"America is coming back," President Obama declared on Friday, hours after the government reported that the economy added more than 200,000 jobs in February. You can hardly blame the president for tooting the economy's horn — his re-election in November largely hinges on rising job numbers. But is the labor market really healing? Some analysts say a closer look at the data reveals some worrisome trends. Here, three ways the job market recovery is not as healthy as it appears:
1. The economy is not adding the right jobs
Job numbers are rising because the economy is adding temporary workers, says Zachary Karabell at The Daily Beast, and creating jobs in the health-care and food-service industries. "An economic system whose primary growth comes from orderlies, bartenders, and temps is hardly the recipe for long-term affluence and global pre-eminence." These are "honorable professions," but when they're the only sectors expanding consistently "we should not be quick to tout a robust system on the mend."
2. The workforce is shrinking
The jobless rate isn't falling because the economy is growing, says Gavyn Davies at Financial Times. It's falling because the workforce has shrunk. Some workers have simply retired. But others have dropped out because the "exceptional depth" of the recession has convinced them "there is no point in actively seeking work." The downsizing of the labor pool "leaves the potential output of the economy lower than it was before and may explain why Americans" don't feel like a strong recovery is underway.

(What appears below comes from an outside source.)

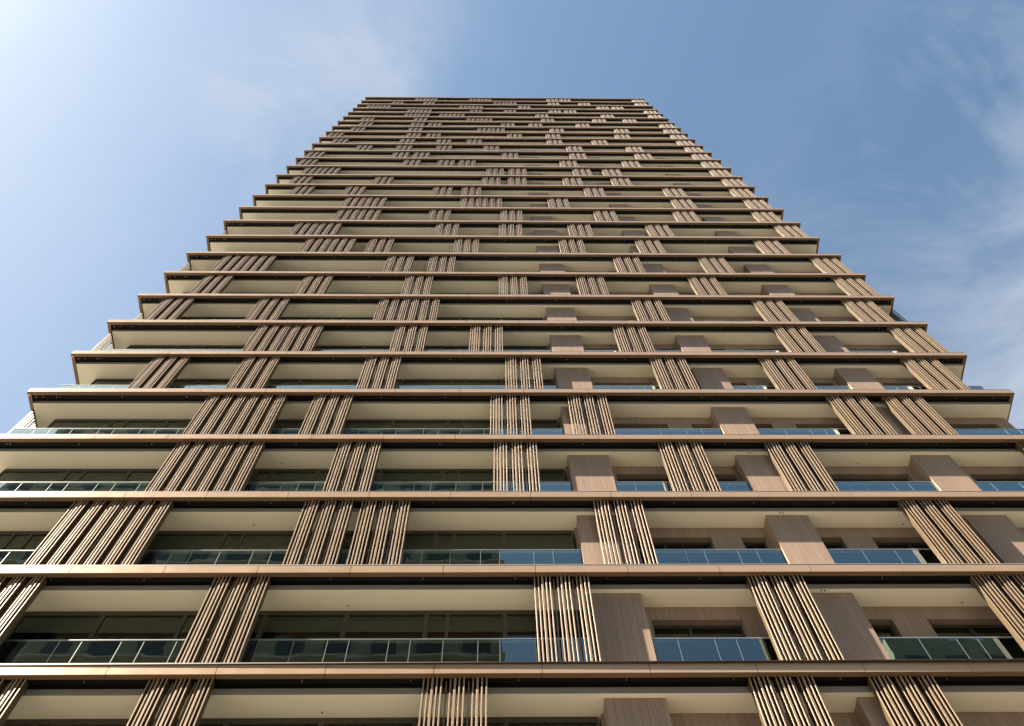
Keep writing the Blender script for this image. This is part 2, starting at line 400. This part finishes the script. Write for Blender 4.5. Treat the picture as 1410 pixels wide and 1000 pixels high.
# ---------------------------------------------------------------- timber wall of the right half, with openings
OPEN = [(3.32, 5.28), (6.02, 6.64), (7.98, 8.50), (9.25, 11.48), (13.2, 15.55)]
HEAD = 2.55         # underside of the opening head above band k-1 ... measured from the fascia underside
wm = MB()
z0, z1, zh = FLOOR, H+SOFF, HEAD
xs = [1.955]
for a, c in OPEN:
    wm.box(xs[-1], WAL, z0, a, WAL+0.26, z1)
    wm.box(a, WAL+0.0025, zh, c, WAL+0.26, z1-0.0005)
    xs.append(c)
wm.prism([(xs[-1], WAL), (XR-0.30, WAL), (XR-0.19, WAL+0.11), (XR-0.19, WAL+0.26), (xs[-1], WAL+0.26)], z0, z1)
# return of the wall along the right flank
wm.box(XR-0.39, WAL+0.2605, z0, XR-0.19, WAL+5.0, z1)
wall_me = wm.mesh('timber_wall', ['timber'])
# windows of the right half: frame + pane
def window(x0, x1, y, z0, z1, mull, depth=0.07, fw=0.055):
    f = MB(); p = MB()
    f.box(x0, y, z0, x0+fw, y+depth, z1); f.box(x1-fw, y, z0, x1, y+depth, z1)
    f.box(x0+fw, y, z1-fw*1.3, x1-fw, y+depth, z1); f.box(x0+fw, y, z0, x1-fw, y+depth, z0+fw)
    c = [x0+fw] + list(mull) + [x1-fw]
    for m_ in mull: f.box(m_-0.03, y+0.002, z0+fw, m_+0.03, y+depth-0.002, z1-fw*1.3)
    for i in range(len(c)-1):
        a = c[i] + (0.03 if i else 0); b_ = c[i+1] - (0.03 if i < len(c)-2 else 0)
        p.box(a, y+0.03, z0+fw, b_, y+0.05, z1-fw*1.3)
    return f, p
BAYS = [-13.68, -11.85, -10.16, -8.42, -6.67, -4.95, -3.21, -1.49, 0.19, 1.90]
wins = []
for a, c in OPEN:
    mu = [a + (c-a)*0.42] if c-a > 1 else []
    f, p = window(a+0.002, c-0.002, WAL+0.16, FLOOR+0.002, HEAD-0.002, mu)
    wins.append((f.mesh('window', ['dframe']), p.mesh('pane', ['pane'])))
for i in range(len(BAYS)-1):
    a, c = BAYS[i], BAYS[i+1]
    mu = [] if i % 3 != 1 else [a+0.45]
    f, p = window(a+0.001, c-0.001, GLZ, FLOOR+0.002, H+SOFF-0.10, mu, 0.10, 0.045)
    # head casing above the sash
    f.box(a+0.001, GLZ+0.015, H+SOFF-0.0995, c-0.001, GLZ+0.1, H+SOFF-0.002)
    wins.append((f.mesh('window', ['dframe']), p.mesh('pane', ['pane'])))
far = MB(); farp = MB()
for k in range(-7, K1+1):
    z = zn(k-1)
    link('timber_wall', wall_me, T, (0,0,z))
    for wf, wp in wins:
        if -4 <= k <= 2:
            o = link('window', wf, T, (0,0,z)); link('pane', wp, o)
        else:
            bake(far, wf, z); bake(farp, wp, z)
# flanks: glazing bays
for k in range(-7, K1+1):
    z = zn(k-1)
    for X, s in ((XL+0.82, 1), (XR-0.22, -1)):
        yy = GLZ+0.1 if s == 1 else WAL+5.05
        while yy < YB-2.0:
            xa, xb = sorted((X, X+0.08*s))
            far.box(xa, yy, z+FLOOR+0.001, xb, yy+0.06, z+H+SOFF-0.002)
            farp.box(min(X+0.03*s, X+0.05*s), yy+0.0605, z+FLOOR+0.05, max(X+0.03*s, X+0.05*s), yy+1.66, z+H+SOFF-0.06)
            yy += 1.70
o = far.build('window_bays', ['dframe'], T); o['kind'] = 'stuff'
op = farp.build('pane', ['pane'], o); op['kind'] = 'stuff'

# ---------------------------------------------------------------- rooms behind the glass
rm = MB()
rm.box(XL+1.4, D0+4.6, 0, XR-1.4, YB-1.2, 1.0, 0)
core = MB(); core.box(XL+3.6, D0+4.4, 0.2, XR-3.6, YB-1.0, zn(K1)+0.2)
core.build('inner_core', ['room'], T)
rooms = []
for var in range(4):
    rnd = random.Random(40+var); pm = MB()
    for x in (-13.1, -8.42, -3.21, 1.93, 6.3, 8.9, 12.2):
        pm.box(x-0.05, GLZ+0.40, FLOOR, x+0.05, D0+4.398, H+SOFF-0.2505)
    pm.box(XL+1.2, GLZ+0.12, H+SOFF-0.25, XR-1.4, D0+4.398, H+SOFF-0.22, 1)
    for i in range(len(BAYS)-1):
        if rnd.random() < 0.6:                      # terracotta ceiling baffles
            a, c = BAYS[i]+0.12, BAYS[i+1]-0.12
            for d in (0.16, 0.62, 1.1): pm.box(a, GLZ+d, H+SOFF-0.33, c, GLZ+d+0.2, H+SOFF-0.251, 2)
        if rnd.random() < 0.45:                     # gathered curtain beside a mullion
            x = BAYS[i]+0.1 if rnd.random() < 0.5 else BAYS[i+1]-0.55
            n = 12; w = rnd.uniform(0.25, 0.5)
            q = len(pm.v); 
            for j in range(n+1):
                xx = x + w*j/n; yy = GLZ+0.24+0.035*math.sin(j*2.1)
                pm.v += [(xx, yy+0.16, FLOOR+0.02), (xx, yy+0.16, H+SOFF-0.26)]
            for j in range(n): pm.f.append((q+2*j, q+2*j+2, q+2*j+3, q+2*j+1)); pm.m.append(3)
    for a, c in OPEN:
        if rnd.random() < 0.5:                      # roller blind partly down
            pm.box(a+0.06, GLZ+0.30, 2.55-rnd.uniform(0.3, 1.1), a+(c-a)*(0.42 if c-a > 1 else 1)-0.04, GLZ+0.306, 2.6, 4)
    rooms.append(pm.mesh('room_lining', ['room', 'ceil', 'rust', 'curtain', 'blind']))
rs = random.Random(3)
for k in range(-7, K1+1): link('room_lining', rooms[(k+7+rs.randint(0,1)) % 4], T, (0,0,zn(k-1)))
# small ceiling fittings on the balcony soffits
sm = MB()
for x, d in [(-6.0,0.66),(-3.21,0.70),(7.05,0.33),(7.13,0.33),(10.2,0.66)]:
    sm.prism([(x+0.016*math.cos(t*math.pi/5), D0+d+0.016*math.sin(t*math.pi/5)) for t in range(10)], SOFF-0.018, SOFF-0.0005)
fit_me = sm.mesh('ceiling_fitting', ['dframe'])
for k in range(-7, 0): link('ceiling_fitting', fit_me, T, (0,0,zn(k)))
# ground storey and roof
b = MB(); b.box(XL+1.2, D0+1.2, 0, XR-1.2, YB-1.2, zn(K0)+SOFF-0.002); b.build('lobby_wall', ['timber'], T)
b = MB()
b.box(XL+4, D0+5, zn(K1)+FLOOR+0.001, XR-4, YB-5, zn(K1)+3.0); b.build('roof_plant_room', ['grey'], T)

# ---------------------------------------------------------------- the block across the street, which the panes mirror
def block(label, NX0, NX1, NY0, NY1, NZ):
    Nb = thing('apartment_block', label, 'building', (0,0,0))
    b = MB(); b.box(NX0, NY0, 0, NX1, NY1, NZ); b.build('wall', ['nbrick'], Nb)
    b = MB(); w = MB()
    for i in range(int((NZ-3)/3.1)):
        z = 3.1*i + 3.0
        b.box(NX0-0.3, NY1+0.001, z, NX1+0.3, NY1+0.45, z+0.28)
        xx = NX0 + 0.9
        while xx < NX1-2.5:
            w.box(xx, NY1+0.001, z+0.9, xx+2.1, NY1+0.03, z+2.6); xx += 3.58
    b.build('floor_band', ['nband'], Nb); o = w.build('window_rows', ['nglass'], Nb); o['kind'] = 'stuff'
block('dark brick apartment tower across the street, mirrored in the glass at the left', -50.0, 0.4, -46.0, -23.0, 104.0)
block('lower dark brick block across the street, mirrored in the glass at the far right', 35.0, 95.0, -60.0, -30.0, 70.0)

# ---------------------------------------------------------------- light, sky
EL = math.radians(48.3); AZ = math.radians(72.2)     # azimuth from the facade normal (-Y) towards -X
sd = Vector((-math.sin(AZ)*math.cos(EL), -math.cos(AZ)*math.cos(EL), math.sin(EL)))
sl = bpy.data.lights.new('sun', 'SUN'); sl.energy = 5.0; sl.angle = math.radians(0.53); sl.color = (1.0, 0.89, 0.74)
so = bpy.data.objects.new('sun', sl); COL.objects.link(so); so.rotation_euler = sd.to_track_quat('Z', 'Y').to_euler()
so.location = sd * 300
wd = bpy.data.worlds.new('World'); S.world = wd; wd.use_nodes = True
nt = wd.node_tree; nt.nodes.clear()
out = nt.nodes.new('ShaderNodeOutputWorld'); bg = nt.nodes.new('ShaderNodeBackground'); bg.inputs[1].default_value = 0.05
sky = nt.nodes.new('ShaderNodeTexSky'); sky.sky_type = 'NISHITA'; sky.sun_disc = False
sky.sun_elevation = EL; sky.sun_rotation = math.atan2(sd.x, sd.y)
sky.air_density = 1.0; sky.dust_density = 1.0; sky.ozone_density = 1.0; sky.altitude = 0
tc = nt.nodes.new('ShaderNodeTexCoord'); sp = nt.nodes.new('ShaderNodeSeparateXYZ'); nt.links.new(tc.outputs['Generated'], sp.inputs[0])
zc = N(nt, 'ShaderNodeMath', op='MAXIMUM'); nt.links.new(sp.outputs[2], zc.inputs[0]); zc.inputs[1].default_value = 0.06
dx = N(nt, 'ShaderNodeMath', op='DIVIDE'); nt.links.new(sp.outputs[0], dx.inputs[0]); nt.links.new(zc.outputs[0], dx.inputs[1])
dy = N(nt, 'ShaderNodeMath', op='DIVIDE'); nt.links.new(sp.outputs[1], dy.inputs[0]); nt.links.new(zc.outputs[0], dy.inputs[1])
cm = nt.nodes.new('ShaderNodeCombineXYZ'); nt.links.new(dx.outputs[0], cm.inputs[0]); nt.links.new(dy.outputs[0], cm.inputs[1])
mp = nt.nodes.new('ShaderNodeMapping'); mp.inputs['Location'].default_value = (3.1, 1.7, 0); mp.inputs['Rotation'].default_value = (0,0,0.5); mp.inputs['Scale'].default_value = (1.0, 1.6, 1)
nt.links.new(cm.outputs[0], mp.inputs[0])
n1 = N(nt, 'ShaderNodeTexNoise', Scale=3.2, Detail=9.0, Roughness=0.58, Distortion=0.5); nt.links.new(mp.outputs[0], n1.inputs['Vector'])
# broad veil: thin haze low on the right and thicker to the left
n2 = N(nt, 'ShaderNodeTexNoise', Scale=0.9, Detail=2.0); nt.links.new(mp.outputs[0], n2.inputs['Vector'])
VEIL = nt
m1 = N(nt, 'ShaderNodeMapRange'); m1.inputs[1].default_value = 0.42; m1.inputs[2].default_value = 0.75; m1.inputs[3].default_value = 0.0; m1.inputs[4].default_value = 1.0
nt.links.new(n1.outputs[0], m1.inputs[0])
# density bank of the thin cloud: a function of the direction in the cloud plane
def gauss(cx, cy, r, amp):
    v = nt.nodes.new('ShaderNodeVectorMath'); v.operation = 'DISTANCE'; nt.links.new(cm.outputs[0], v.inputs[0]); v.inputs[1].default_value = (cx, cy, 0)
    m = N(nt, 'ShaderNodeMapRange'); m.interpolation_type = 'SMOOTHSTEP'
    m.inputs[1].default_value = 0.0; m.inputs[2].default_value = r; m.inputs[3].default_value = amp; m.inputs[4].default_value = 0.0
    nt.links.new(v.outputs['Value'], m.inputs[0]); return m.outputs[0]
def add(a, b):
    s = N(nt, 'ShaderNodeMath', op='ADD'); nt.links.new(a, s.inputs[0]); nt.links.new(b, s.inputs[1]); return s.outputs[0]
def mul(a, b):
    s = N(nt, 'ShaderNodeMath', op='MULTIPLY'); nt.links.new(a, s.inputs[0])
    if isinstance(b, float): s.inputs[1].default_value = b
    else: nt.links.new(b, s.inputs[1])
    return s.outputs[0]
bank = add(gauss(0.56, 0.32, 0.42, 0.85), gauss(-0.235, 0.13, 0.17, 0.80))
bank = add(bank, gauss(-0.11, 0.07, 0.14, 0.75))
bank = add(bank, gauss(0.50, 0.06, 0.20, 0.55))
bank = add(bank, gauss(-0.45, 0.2, 0.35, 0.25))
wis = mul(bank, m1.outputs[0])
haze = add(gauss(-1.1, 0.1, 1.2, 0.42), gauss(0.85, 0.50, 0.55, 0.55))
tot = add(wis, haze); tot_n = nt.nodes.new('ShaderNodeClamp'); nt.links.new(tot, tot_n.inputs[0]); tot_n.inputs[2].default_value = 0.9
mx = nt.nodes.new('ShaderNodeMix'); mx.data_type = 'RGBA'
nt.links.new(tot_n.outputs[0], mx.inputs[0]); nt.links.new(sky.outputs[0], mx.inputs[6]); mx.inputs[7].default_value = (3.15, 3.2, 3.95, 1)
tv = nt.nodes.new('ShaderNodeVectorMath'); tv.operation = 'MULTIPLY'; tv.inputs[1].default_value = (0.93, 1.0, 0.93)
nt.links.new(mx.outputs[2], tv.inputs[0]); nt.links.new(tv.outputs[0], bg.inputs[0]); nt.links.new(bg.outputs[0], out.inputs[0])

# ---------------------------------------------------------------- camera
cam = bpy.data.cameras.new('camera'); cam.sensor_width = 36.0; cam.lens = 1289.2/1410*36; cam.clip_end = 5000; cam.clip_start = 0.1
co = bpy.data.objects.new('camera', cam); COL.objects.link(co)
R_ = Vector((0.99986, -0.007938, -0.014701)); U_ = Vector((-0.001811, -0.92621, 0.377005)); F_ = Vector((0.016609, 0.376926, 0.926095))
F_.normalize(); R_ = (R_ - F_*R_.dot(F_)).normalized(); U_ = R_.cross(F_)
co.matrix_world = Matrix(((R_.x, U_.x, -F_.x, 0), (R_.y, U_.y, -F_.y, 0), (R_.z, U_.z, -F_.z, CAM_Z), (0,0,0,1)))
S.camera = co
S.render.engine = 'CYCLES'
S.cycles.max_bounces = 8; S.cycles.transparent_max_bounces = 24; S.cycles.sample_clamp_indirect = 6
S.view_settings.view_transform = 'Standard'; S.view_settings.look = 'None'; S.view_settings.gamma = 1
S.view_settings.exposure = 2.2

3. Workers aren't earning enough
Over the past year, average hourly wages rose 1.9 percent, says Anthony Mirhaydari at MSNMoney. Given that inflation "has averaged 3.1 percent over the past year, even people who can find jobs are simply falling behind the rising cost of living." This is why the boost in job numbers hasn't really lifted consumer spending — which is the main engine of the economy. It's not time to "unfurl the 'Mission Accomplished' banner" quite yet.